Motown: la blackmusic e la magia degli anni ’60
Una piccola sala, vecchi nastri di registrazione, un pavimento consumato dai ripetuti passaggi della sedia d’ufficio, odore d’antico: benvenuti nel tempio sacro della Motown. Se si visita la città di Detroit tappa obbligatoria è il Motown Museum: di qui sono passati artisti come i Jackson 5, Stevie Wonder, The Temptations, Marvin Gaye, Diana Ross & The Supremes…
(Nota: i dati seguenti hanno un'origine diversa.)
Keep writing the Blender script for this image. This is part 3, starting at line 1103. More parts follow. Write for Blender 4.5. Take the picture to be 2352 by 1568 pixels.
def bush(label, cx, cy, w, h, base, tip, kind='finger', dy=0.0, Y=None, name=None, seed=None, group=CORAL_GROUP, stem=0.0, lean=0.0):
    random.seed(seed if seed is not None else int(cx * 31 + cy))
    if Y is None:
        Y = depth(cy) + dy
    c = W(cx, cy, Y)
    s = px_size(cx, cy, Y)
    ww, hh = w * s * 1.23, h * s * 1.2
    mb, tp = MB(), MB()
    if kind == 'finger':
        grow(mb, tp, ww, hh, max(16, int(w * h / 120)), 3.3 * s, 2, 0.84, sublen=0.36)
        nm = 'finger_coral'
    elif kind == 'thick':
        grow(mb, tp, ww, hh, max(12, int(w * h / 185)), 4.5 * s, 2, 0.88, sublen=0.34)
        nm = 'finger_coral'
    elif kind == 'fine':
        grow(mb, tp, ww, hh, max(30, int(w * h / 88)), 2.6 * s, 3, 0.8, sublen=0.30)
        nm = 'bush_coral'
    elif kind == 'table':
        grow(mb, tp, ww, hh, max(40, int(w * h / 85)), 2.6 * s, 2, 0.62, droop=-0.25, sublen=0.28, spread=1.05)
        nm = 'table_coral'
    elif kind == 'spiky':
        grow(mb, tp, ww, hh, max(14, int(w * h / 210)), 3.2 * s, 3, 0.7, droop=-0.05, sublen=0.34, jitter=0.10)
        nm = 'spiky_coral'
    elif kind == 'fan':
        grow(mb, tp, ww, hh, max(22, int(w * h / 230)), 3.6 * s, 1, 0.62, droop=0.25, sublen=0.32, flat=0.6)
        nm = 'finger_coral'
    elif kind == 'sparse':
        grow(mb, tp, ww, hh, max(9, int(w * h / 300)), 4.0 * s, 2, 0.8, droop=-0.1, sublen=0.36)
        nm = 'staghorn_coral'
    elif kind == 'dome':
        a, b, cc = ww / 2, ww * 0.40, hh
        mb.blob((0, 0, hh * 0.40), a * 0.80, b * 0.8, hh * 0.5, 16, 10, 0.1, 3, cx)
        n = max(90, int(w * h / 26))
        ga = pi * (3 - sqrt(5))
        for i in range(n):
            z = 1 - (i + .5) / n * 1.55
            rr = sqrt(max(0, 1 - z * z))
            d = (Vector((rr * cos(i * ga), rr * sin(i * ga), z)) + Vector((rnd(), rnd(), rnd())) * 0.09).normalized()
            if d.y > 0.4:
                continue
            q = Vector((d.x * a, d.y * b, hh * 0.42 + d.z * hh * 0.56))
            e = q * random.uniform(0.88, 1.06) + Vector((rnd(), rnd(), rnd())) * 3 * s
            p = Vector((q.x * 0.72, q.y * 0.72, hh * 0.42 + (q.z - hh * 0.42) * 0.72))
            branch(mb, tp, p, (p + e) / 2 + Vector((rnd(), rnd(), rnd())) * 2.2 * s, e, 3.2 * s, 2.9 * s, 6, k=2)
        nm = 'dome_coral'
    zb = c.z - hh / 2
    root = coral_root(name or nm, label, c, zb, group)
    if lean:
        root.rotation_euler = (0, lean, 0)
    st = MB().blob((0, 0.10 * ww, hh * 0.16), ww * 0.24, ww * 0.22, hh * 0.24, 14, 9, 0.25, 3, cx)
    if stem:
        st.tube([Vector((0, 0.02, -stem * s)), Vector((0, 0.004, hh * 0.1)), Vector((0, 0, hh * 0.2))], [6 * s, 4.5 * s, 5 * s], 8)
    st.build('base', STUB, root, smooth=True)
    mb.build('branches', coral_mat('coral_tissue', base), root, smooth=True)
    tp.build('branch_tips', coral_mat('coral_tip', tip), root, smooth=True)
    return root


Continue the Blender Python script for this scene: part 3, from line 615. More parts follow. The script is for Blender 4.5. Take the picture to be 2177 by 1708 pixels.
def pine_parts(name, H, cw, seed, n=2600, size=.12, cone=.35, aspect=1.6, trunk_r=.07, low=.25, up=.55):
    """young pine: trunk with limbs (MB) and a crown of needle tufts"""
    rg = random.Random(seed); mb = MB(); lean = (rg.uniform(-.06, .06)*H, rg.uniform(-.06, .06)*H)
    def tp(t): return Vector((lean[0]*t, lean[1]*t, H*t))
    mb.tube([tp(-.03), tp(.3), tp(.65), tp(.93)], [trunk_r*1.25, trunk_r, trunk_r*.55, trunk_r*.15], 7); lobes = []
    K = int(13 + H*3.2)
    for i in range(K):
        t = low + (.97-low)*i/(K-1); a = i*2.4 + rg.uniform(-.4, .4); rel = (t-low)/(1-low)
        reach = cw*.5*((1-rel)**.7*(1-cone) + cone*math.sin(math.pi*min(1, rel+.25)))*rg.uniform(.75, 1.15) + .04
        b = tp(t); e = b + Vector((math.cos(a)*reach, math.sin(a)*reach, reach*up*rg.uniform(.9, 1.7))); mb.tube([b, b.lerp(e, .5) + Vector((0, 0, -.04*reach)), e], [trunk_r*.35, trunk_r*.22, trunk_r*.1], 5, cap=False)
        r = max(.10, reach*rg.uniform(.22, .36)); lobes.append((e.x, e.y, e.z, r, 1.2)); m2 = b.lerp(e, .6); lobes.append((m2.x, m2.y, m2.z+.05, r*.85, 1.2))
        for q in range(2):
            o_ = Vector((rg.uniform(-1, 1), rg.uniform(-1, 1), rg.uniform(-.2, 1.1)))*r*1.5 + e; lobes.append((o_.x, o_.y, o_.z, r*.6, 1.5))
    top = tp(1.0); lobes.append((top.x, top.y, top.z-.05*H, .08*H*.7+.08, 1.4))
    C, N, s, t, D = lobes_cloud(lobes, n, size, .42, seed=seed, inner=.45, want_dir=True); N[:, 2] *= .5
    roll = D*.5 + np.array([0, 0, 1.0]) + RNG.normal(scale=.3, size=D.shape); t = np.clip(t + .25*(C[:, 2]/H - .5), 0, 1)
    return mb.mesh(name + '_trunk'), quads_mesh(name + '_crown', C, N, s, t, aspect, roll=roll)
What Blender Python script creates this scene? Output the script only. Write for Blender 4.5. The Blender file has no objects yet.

Derivando il nome dall’appellativo allora utilizzato per Detroit per la fiorente industria automobilistica, quale Motor City, da cui Motor Town, la Motown fu fondata il 12 gennaio 1959 da Berry Gordy, un giovane cantautore americano che ebbe l’idea di trasformare la sua casa, o meglio il suo garage, in uno studio di registrazione; mentre la cucina divenne una sala mixer. Fu così che, mantenendo il secondo piano come appartamento, dove è possibile ammirare ancora i mobili originali di Gordy, il piano sottostante fu trasformato in una seconda casa per i diversi artisti che qui trascorrevano anche giornate intere tra registrazioni e ping pong o baseball: insomma, una sorta di piccolo college.
Al 1960 risale la prima hit di successo della Motown Records, Money (That’s What I Want) di Barrett Strong, che raggiunse il secondo posto della Billboard R&B Chart. Gli anni seguenti furono anni di grandi successi: basti pensare che nella top 10 Billboard’s Hot 100 chart del 1968 ben cinque brani appartenevano ad artisti provenienti dalla Motown: “potrei creare un luogo in cui un ragazzino entra da una porta come uno sconosciuto ed esce da un’altra porta come una star” dichiarò lo stesso Gordy. Nello stesso anno si decise di spostare la sede in un edificio più grande, nel centro di Detroit.
Tuttavia Motown rimane un pezzo di storia: vedere il pianoforte suonato da Paul McCartney o il distributore di merendine dove Stevie Wonder sceglieva la sua solita barretta al cioccolato e cantare My girl nel famoso Studio A, mette i brividi; per non parlare poi dei costumi originali dei Jackson 5 o del famoso guanto di Michael Jackson. Infatti solo questa parte può dare alla Motown l’appellativo di museo: non ci sono eccessi, tutto è ridotto all’essenziale e forse proprio la semplicità ci permette di cogliere la stessa magica atmosfera che negli anni ’60 animava questo fantastico luogo.